Po pierwsze, to uważam, że nie był to mój dobry mecz…
Ale zostałeś jego głównym bohaterem …
Nie czuję się też bohaterem. Optymistyczne jest na pewno to, że strzela się bramki w ostatniej minucie meczu. Bardziej cieszę się z tego punktu, jak również z tego że nie jest to kolejny mecz, w którym wychodzimy na boisko, dajemy z siebie 100%, a z boiska schodzimy przegrani. Cieszę się, że wreszcie zapunktowaliśmy. Szkoda na pewno tej straconej bramki, bo uważam, że ten mecz mogliśmy spokojnie wygrać. A jeżeli chodzi o porównania do meczu z Wisłą, to nie ma co Korony do niej porównywać. Nie ci zawodnicy, z którymi trzeba było zagrać w Krakowie.
Nie jest to dla was szczególnie udana runda. Porażki przeplatacie remisami. Jednak tak wywalczony punkt podniesie wasze morale.
Na pewno jest to dla nas powód do radości. Czekamy na mecz z Unią Tarnów. Czekamy na trzy punkty. Patrząc na tabelę po każdej kolejce lecimy w jej dół. Zespoły, które są poniżej nas punktują regularnie, a my zdobywamy je raz na jakiś czas. Tracimy też za dużo bramek. Przyszedł nowy trener i skupił się na poprawie naszej gry defensywnej.
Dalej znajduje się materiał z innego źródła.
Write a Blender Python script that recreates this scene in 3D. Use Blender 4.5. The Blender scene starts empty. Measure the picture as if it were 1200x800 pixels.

Widać to po meczach u siebie, że ta obrona jest szczelniejsza mimo niewielkiego naszego doświadczenia i młodego wieku.
Jesteście na półmetku rundy. Zespoły z dołu tabeli wywierają presję, aby pozostać w III lidze. Czy odczuwacie z tego tytułu dodatkowy stres, czy ciężko sobie z nim poradzić?
Wychodząc na boisko na pewno nie myśli się o presji, o tym co nas otacza. Patrzymy na siebie. Wiemy, że jeżeli będziemy zdobywać punkty tak jak to robiliśmy na starcie tego sezonu, to nie warto będzie patrzeć na tabelę. Niestety jak na razie jest jak jest. Nie mamy zbyt oświadczonej drużyny, ale każdym meczem, każdą minutą spędzoną na boisku myślę, że wygląda to coraz lepiej.